>> BEGIN Available data

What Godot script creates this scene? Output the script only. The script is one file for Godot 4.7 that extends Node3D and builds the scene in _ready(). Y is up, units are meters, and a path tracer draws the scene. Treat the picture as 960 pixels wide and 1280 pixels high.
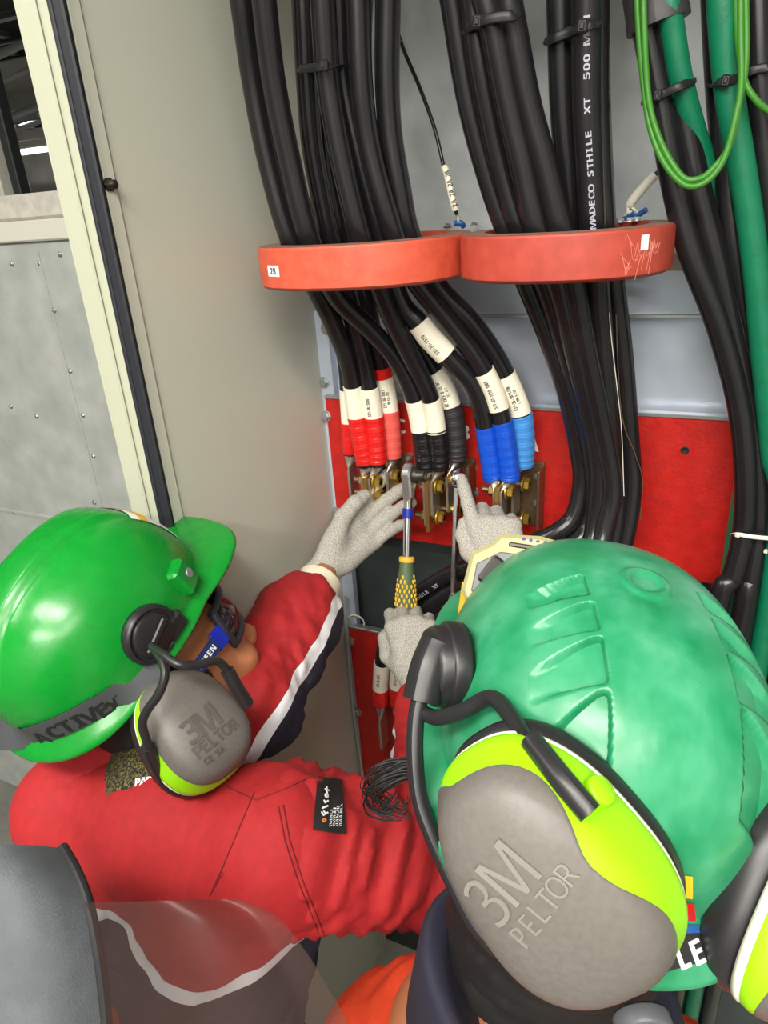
extends Node3D

# ---------------------------------------------------------------- camera basis
const FOC := 870.0
var CAM := Vector3(0.66, 2.0, 1.09)
var RT := Vector3.RIGHT
var DN := Vector3.DOWN
var FW := Vector3.FORWARD
var M := {}
var used := {}
var noise := FastNoiseLite.new()
var font: SystemFont
var font_bold: SystemFont


func camera_axes() -> void:
	var d := Vector3(142, 1960, FOC).normalized()
	var l := Vector3(-1930, -244, FOC)
	var r := -(l - d * l.dot(d)).normalized()
	var n := r.cross(d)                 # into the panel, in picture axes (x right, y down, z forward)
	RT = Vector3(r.x, -d.x, -n.x)
	DN = Vector3(r.y, -d.y, -n.y)
	FW = Vector3(r.z, -d.z, -n.z)


func ray(px: float, py: float) -> Vector3:
	return RT * ((px - 480.0) / FOC) + DN * ((py - 640.0) / FOC) + FW


func zp(px: float, py: float, z: float) -> Vector3:      # a point on the plane z metres in front of the cabinet back
	var v := ray(px, py)
	return CAM + v * ((z - CAM.z) / v.z)


func xp(px: float, py: float, x: float) -> Vector3:
	var v := ray(px, py)
	return CAM + v * ((x - CAM.x) / v.x)


func tp(px: float, py: float, t: float) -> Vector3:
	return CAM + ray(px, py) * t


func vd(x: float, y: float, z: float) -> Vector3:         # direction: right, up, towards the viewer
	return RT * x - DN * y - FW * z


# ---------------------------------------------------------------- mesh builder
class MB:
	var vs := PackedVector3Array()
	var uv := PackedVector2Array()
	var cs := PackedColorArray()
	var ix := PackedInt32Array()
	var has_c := false

	func v(p: Vector3, u := Vector2.ZERO, c := Color.WHITE) -> int:
		vs.append(p)
		uv.append(u)
		cs.append(c)
		return vs.size() - 1

	func tri(a: int, b: int, c: int) -> void:      # counter-clockwise seen from outside
		ix.append(a)
		ix.append(c)
		ix.append(b)

	func quad(a: int, b: int, c: int, d: int) -> void:
		tri(a, b, c)
		tri(a, c, d)

	func face(ps: Array) -> void:
		var f := vs.size()
		for p in ps:
			v(p)
		for i in range(1, ps.size() - 1):
			tri(f, f + i, f + i + 1)

	func box(t: Transform3D, size: Vector3, bev := 0.0) -> void:
		var h := size * 0.5
		bev = minf(bev, minf(h.x, minf(h.y, h.z)) * 0.9)
		var i := h - Vector3.ONE * bev
		for ax in 3:
			var b := (ax + 1) % 3
			var c := (ax + 2) % 3
			for s in [-1.0, 1.0]:
				var q := []
				for k in [[-1, -1], [1, -1], [1, 1], [-1, 1]]:
					var p := Vector3.ZERO
					p[ax] = h[ax] * s
					p[b] = i[b] * k[0]
					p[c] = i[c] * k[1]
					q.append(t * p)
				if s < 0:
					q.reverse()
				face(q)
		if bev <= 0.0:
			return
		for ax in 3:
			var b := (ax + 1) % 3
			var c := (ax + 2) % 3
			for sb in [-1.0, 1.0]:
				for sc in [-1.0, 1.0]:
					var q := []
					for k in [[-1, 0], [1, 0], [1, 1], [-1, 1]]:
						var p := Vector3.ZERO
						p[ax] = i[ax] * k[0]
						p[b] = (h[b] if k[1] == 0 else i[b]) * sb
						p[c] = (i[c] if k[1] == 0 else h[c]) * sc
						q.append(t * p)
					if sb * sc > 0:
						q.reverse()
					face(q)
		for sx in [-1.0, 1.0]:
			for sy in [-1.0, 1.0]:
				for sz in [-1.0, 1.0]:
					var q := [t * Vector3(h.x * sx, i.y * sy, i.z * sz), t * Vector3(i.x * sx, h.y * sy, i.z * sz), t * Vector3(i.x * sx, i.y * sy, h.z * sz)]
					if sx * sy * sz < 0:
						q.reverse()
					face(q)

	func tube(ps: PackedVector3Array, rs: PackedFloat32Array, sides := 16, caps := true, squash := 1.0, up := Vector3.ZERO, closed := false) -> void:
		var n := ps.size()
		var first := vs.size()
		var d0 := (ps[1] - ps[0]).normalized()
		var u := up
		if u == Vector3.ZERO:
			u = Vector3.UP if absf(d0.y) < 0.9 else Vector3.RIGHT
		u = (u - d0 * u.dot(d0)).normalized()
		var length := 0.0
		for i in n:
			var d: Vector3
			if closed:
				d = (ps[(i + 1) % n] - ps[(i + n - 1) % n]).normalized()
			else:
				d = (ps[mini(i + 1, n - 1)] - ps[maxi(i - 1, 0)]).normalized()
			if up != Vector3.ZERO:
				u = up
			u = (u - d * u.dot(d)).normalized()
			var w := d.cross(u)
			if i > 0:
				length += ps[i].distance_to(ps[i - 1])
			var r := rs[mini(i, rs.size() - 1)]
			for k in sides + 1:
				var a := TAU * k / sides
				v(ps[i] + u * cos(a) * r * squash + w * sin(a) * r, Vector2(float(k) / sides, length))
		var m := sides + 1
		for i in (n if closed else n - 1):
			for k in sides:
				var a := first + i * m + k
				var b := first + ((i + 1) % n) * m + k
				quad(a, a + 1, b + 1, b)
		if caps and not closed:
			for e in 2:
				var q := []
				for k in sides:
					q.append(vs[first + (n - 1) * m + k] if e else vs[first + (sides - 1 - k)])
				face(q)

	# profile: Vector2(radius, height along local y); ring smooth, breaks where a profile point repeats
	func lathe(t: Transform3D, prof: PackedVector2Array, sides := 24, from := 0.0, sweep := TAU) -> void:
		var m := sides + 1
		var first := vs.size()
		for i in prof.size():
			for k in m:
				var a := from + sweep * k / sides
				v(t * Vector3(prof[i].x * cos(a), prof[i].y, prof[i].x * sin(a)), Vector2(float(k) / sides, prof[i].y))
		for i in prof.size() - 1:
			if prof[i].is_equal_approx(prof[i + 1]):
				continue
			for k in sides:
				var a := first + i * m + k
				quad(a, a + m, a + m + 1, a + 1)

	func prism(t: Transform3D, poly: PackedVector2Array, depth: float, bev := 0.0) -> void:   # polygon in local xy (counter-clockwise), from z = 0 to z = depth
		if Geometry2D.is_polygon_clockwise(poly):
			poly.reverse()
		var inner := poly
		var n := poly.size()
		if bev > 0.0:
			inner = PackedVector2Array()
			for i in n:
				var e0 := (poly[i] - poly[(i + n - 1) % n]).normalized()
				var e1 := (poly[(i + 1) % n] - poly[i]).normalized()
				var b := (Vector2(-e0.y, e0.x) + Vector2(-e1.y, e1.x))
				inner.append(poly[i] + b.normalized() * bev / maxf(0.4, b.length() * 0.5))
		var idx := Geometry2D.triangulate_polygon(inner)
		for e in 2:
			var f := vs.size()
			for p in inner:
				v(t * Vector3(p.x, p.y, depth if e else 0.0))
			for k in range(0, idx.size(), 3):
				var a := inner[idx[k]]
				var cw := (inner[idx[k + 1]] - a).cross(inner[idx[k + 2]] - a) < 0.0
				if cw != (e == 0):
					tri(f + idx[k], f + idx[k + 2], f + idx[k + 1])
				else:
					tri(f + idx[k], f + idx[k + 1], f + idx[k + 2])
		for i in n:
			var j := (i + 1) % n
			face([t * Vector3(poly[i].x, poly[i].y, bev), t * Vector3(poly[j].x, poly[j].y, bev), t * Vector3(poly[j].x, poly[j].y, depth - bev), t * Vector3(poly[i].x, poly[i].y, depth - bev)])
			if bev > 0.0:
				face([t * Vector3(inner[i].x, inner[i].y, 0), t * Vector3(inner[j].x, inner[j].y, 0), t * Vector3(poly[j].x, poly[j].y, bev), t * Vector3(poly[i].x, poly[i].y, bev)])
				face([t * Vector3(poly[i].x, poly[i].y, depth - bev), t * Vector3(poly[j].x, poly[j].y, depth - bev), t * Vector3(inner[j].x, inner[j].y, depth), t * Vector3(inner[i].x, inner[i].y, depth)])

	func ball(t: Transform3D, r: Vector3, seg := 16, rings := 10) -> void:
		var first := vs.size()
		for i in rings + 1:
			var a := PI * i / rings
			for k in seg + 1:
				var b := TAU * k / seg
				v(t * (Vector3(sin(a) * cos(b), cos(a), -sin(a) * sin(b)) * r), Vector2(float(k) / seg, float(i) / rings))
		for i in rings:
			for k in seg:
				var p := first + i * (seg + 1) + k
				var q := p + seg + 1
				quad(p, q, q + 1, p + 1)

	# surface from rows of points; every row has the same length
	func rows(rs: Array, loop := false, flip := false) -> void:
		var first := vs.size()
		var m: int = rs[0].size()
		for i in rs.size():
			for k in m:
				v(rs[i][k], Vector2(float(k) / m, float(i) / rs.size()))
		for i in rs.size() - 1:
			for k in (m if loop else m - 1):
				var a := first + i * m + k
				var b := first + i * m + (k + 1) % m
				if flip:
					quad(a, b, b + m, a + m)
				else:
					quad(a, a + m, b + m, b)

	func add(o: MB, t := Transform3D.IDENTITY) -> void:
		var f := vs.size()
		for i in o.vs.size():
			vs.append(t * o.vs[i])
		uv.append_array(o.uv)
		cs.append_array(o.cs)
		has_c = has_c or o.has_c
		for i in o.ix:
			ix.append(i + f)

	func add_mesh(m: Mesh, t: Transform3D) -> void:
		for s in m.get_surface_count():
			var arr := m.surface_get_arrays(s)
			var f := vs.size()
			for p in arr[Mesh.ARRAY_VERTEX]:
				v(t * p)
			if arr[Mesh.ARRAY_INDEX] != null:
				for i in arr[Mesh.ARRAY_INDEX]:
					ix.append(i + f)
			else:
				for i in vs.size() - f:
					ix.append(i + f)

	func mesh() -> ArrayMesh:
		var ns := PackedVector3Array()
		ns.resize(vs.size())
		for i in range(0, ix.size(), 3):
			var a := vs[ix[i]]
			var n := (vs[ix[i + 2]] - a).cross(vs[ix[i + 1]] - a)
			ns[ix[i]] += n
			ns[ix[i + 1]] += n
			ns[ix[i + 2]] += n
		for i in ns.size():
			ns[i] = ns[i].normalized() if ns[i].length_squared() > 1e-30 else Vector3.UP
		var arr := []
		arr.resize(Mesh.ARRAY_MAX)
		arr[Mesh.ARRAY_VERTEX] = vs
		arr[Mesh.ARRAY_NORMAL] = ns
		arr[Mesh.ARRAY_TEX_UV] = uv
		if has_c:
			arr[Mesh.ARRAY_COLOR] = cs
		arr[Mesh.ARRAY_INDEX] = ix
		var m := ArrayMesh.new()
		m.add_surface_from_arrays(Mesh.PRIMITIVE_TRIANGLES, arr)
		return m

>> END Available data

Set problem:
Emit the lines of the material exactly, from its first line to the line containing "return vs.size() - 1", inclusive; leave every picture out.

Response below:
What Godot script creates this scene? Output the script only. The script is one file for Godot 4.7 that extends Node3D and builds the scene in _ready(). Y is up, units are meters, and a path tracer draws the scene. Treat the picture as 960 pixels wide and 1280 pixels high.
extends Node3D

# ---------------------------------------------------------------- camera basis
const FOC := 870.0
var CAM := Vector3(0.66, 2.0, 1.09)
var RT := Vector3.RIGHT
var DN := Vector3.DOWN
var FW := Vector3.FORWARD
var M := {}
var used := {}
var noise := FastNoiseLite.new()
var font: SystemFont
var font_bold: SystemFont


func camera_axes() -> void:
	var d := Vector3(142, 1960, FOC).normalized()
	var l := Vector3(-1930, -244, FOC)
	var r := -(l - d * l.dot(d)).normalized()
	var n := r.cross(d)                 # into the panel, in picture axes (x right, y down, z forward)
	RT = Vector3(r.x, -d.x, -n.x)
	DN = Vector3(r.y, -d.y, -n.y)
	FW = Vector3(r.z, -d.z, -n.z)


func ray(px: float, py: float) -> Vector3:
	return RT * ((px - 480.0) / FOC) + DN * ((py - 640.0) / FOC) + FW


func zp(px: float, py: float, z: float) -> Vector3:      # a point on the plane z metres in front of the cabinet back
	var v := ray(px, py)
	return CAM + v * ((z - CAM.z) / v.z)


func xp(px: float, py: float, x: float) -> Vector3:
	var v := ray(px, py)
	return CAM + v * ((x - CAM.x) / v.x)


func tp(px: float, py: float, t: float) -> Vector3:
	return CAM + ray(px, py) * t


func vd(x: float, y: float, z: float) -> Vector3:         # direction: right, up, towards the viewer
	return RT * x - DN * y - FW * z


# ---------------------------------------------------------------- mesh builder
class MB:
	var vs := PackedVector3Array()
	var uv := PackedVector2Array()
	var cs := PackedColorArray()
	var ix := PackedInt32Array()
	var has_c := false

	func v(p: Vector3, u := Vector2.ZERO, c := Color.WHITE) -> int:
		vs.append(p)
		uv.append(u)
		cs.append(c)
		return vs.size() - 1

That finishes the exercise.